Norway to increase support for protection of civilians in Ukraine

Norway is increasing its humanitarian support to Ukraine by a total of NOK 50 million. The funds will be channelled through the International Committee of the Red Cross (ICRC) and UNICEF to promote civilian protection and the reintegration of deported children.

‘Russia's illegal war against Ukraine shows no sign of abating. Norway is deeply concerned about the conditions for Ukraine’s civilian population, not least for children, and is therefore intensifying its efforts to increase civilian protection,’ said Prime Minister Jonas Gahr Støre.

This weekend, Mr Støre, together with leaders from some 90 countries, took part in the Summit on Peace in Ukraine hosted by Switzerland to discuss pathways to peace in Ukraine.

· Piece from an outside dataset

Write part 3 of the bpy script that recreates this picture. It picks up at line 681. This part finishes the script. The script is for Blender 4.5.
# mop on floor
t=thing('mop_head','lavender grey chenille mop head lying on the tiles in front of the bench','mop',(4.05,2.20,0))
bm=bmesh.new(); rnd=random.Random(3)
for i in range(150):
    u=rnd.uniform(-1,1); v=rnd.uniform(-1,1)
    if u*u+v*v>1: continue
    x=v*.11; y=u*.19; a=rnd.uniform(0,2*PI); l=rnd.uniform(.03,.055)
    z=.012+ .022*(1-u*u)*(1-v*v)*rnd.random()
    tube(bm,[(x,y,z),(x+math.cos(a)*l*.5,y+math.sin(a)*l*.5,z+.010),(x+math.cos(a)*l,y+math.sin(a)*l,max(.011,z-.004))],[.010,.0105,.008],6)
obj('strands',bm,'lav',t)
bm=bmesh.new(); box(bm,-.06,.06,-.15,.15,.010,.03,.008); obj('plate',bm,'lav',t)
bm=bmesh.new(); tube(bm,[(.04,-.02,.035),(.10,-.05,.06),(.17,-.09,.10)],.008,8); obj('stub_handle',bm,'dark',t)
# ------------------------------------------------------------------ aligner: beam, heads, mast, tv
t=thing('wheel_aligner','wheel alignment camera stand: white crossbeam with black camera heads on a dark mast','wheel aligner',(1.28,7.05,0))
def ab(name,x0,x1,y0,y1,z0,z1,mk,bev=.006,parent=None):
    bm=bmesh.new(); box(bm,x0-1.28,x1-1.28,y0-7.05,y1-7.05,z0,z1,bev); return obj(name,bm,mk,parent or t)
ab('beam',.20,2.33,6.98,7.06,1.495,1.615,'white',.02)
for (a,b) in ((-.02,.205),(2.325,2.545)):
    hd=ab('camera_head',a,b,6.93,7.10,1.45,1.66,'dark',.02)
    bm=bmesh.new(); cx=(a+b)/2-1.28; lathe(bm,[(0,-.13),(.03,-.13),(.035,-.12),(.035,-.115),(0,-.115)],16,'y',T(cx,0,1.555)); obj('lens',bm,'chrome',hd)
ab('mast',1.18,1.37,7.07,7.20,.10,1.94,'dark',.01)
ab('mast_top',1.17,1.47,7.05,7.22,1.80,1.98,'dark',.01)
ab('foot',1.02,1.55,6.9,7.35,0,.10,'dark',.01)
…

Prime Minister Jonas Gahr Støre co-chairing a meeting with Canadian Prime Minister Justin Trudeau.
Prime Minister Jonas Gahr Støre and Canadian Prime Minister Justin Trudeau co-chaired a session on finding solutions relating to the return of deported Ukrainians. Between them are Ukrainian representatives Dmytro Lubinets and Andriy Yermak. Credit: SMK

‘During the Summit, Canadian Prime Minister Justin Trudeau and I co-chaired the session with Ukraine and other participants on finding solutions relating to the return of deported children, other civilians and prisoners of war,’ said Mr Støre.

Thousands of children forcibly deported

The ICRC estimates that some 30 000 people are missing in Ukraine, and UNICEF reports that thousands of children have been forcibly deported since Russia started its war of aggression. Norway is now increasing its support to efforts to trace missing persons, deported children, civilian prisoners and prisoners of war.

‘Promoting respect for international humanitarian law is instrumental in preventing war crimes and reducing the suffering of innocent people. It is also essential if we are to provide adequate protection to civilians and ensure that humanitarian aid reaches those who need it most,’ said Mr Støre.

Canada and Norway are co-chairing the working group on the return of deported children, civilian prisoners and prisoners of war, the fourth point of the Ukraine Peace Formula.

‘It is heartbreaking to hear how thousands of children have been forcibly deported to Russia since the war started. Reintegrating these children is critical in order to safeguard their futures. It is essential, not least, to ensure that they have access to education, stable living conditions and good health services,’ said Mr Støre.

Reintegration of children

UNICEF plays an important role in efforts to reintegrate children in Ukraine. The protection of children is a key component of Norwegian humanitarian policy and is an area of high priority in Norway’s cooperation with Ukraine.

‘This is not only a moral obligation, but also an investment in Ukraine's future. Reintegration of these children will make it possible to give them the support they need to overcome the trauma of war and will, in the long term, help to build a stable and inclusive future for Ukraine as a whole. We are increasing our funding to UNICEF, the world's largest aid organisation for children, to enable us, together with the Ukrainian authorities, to step up the reintegration of children who have been deported and returned to Ukraine,’ said Mr Støre.

Norway has also made a point of increasing its support to the ICRC and the vital work it carries out related to prisoners of war and tracing missing persons. Norway has previously provided NOK 100 million in funding to the efforts of the International Commission for Missing Persons (ICPM) in Ukraine. Norway is working actively to mobilise other countries to participate in a dialogue on these issues.

Norway was one of the largest donors of humanitarian assistance to Ukraine in 2023. With the new allocations to be channelled through the ICRC and UNICEF, Norway has provided almost NOK 800 million in humanitarian assistance so far this year. Norway’s humanitarian support is part of the Nansen Support Programme for Ukraine.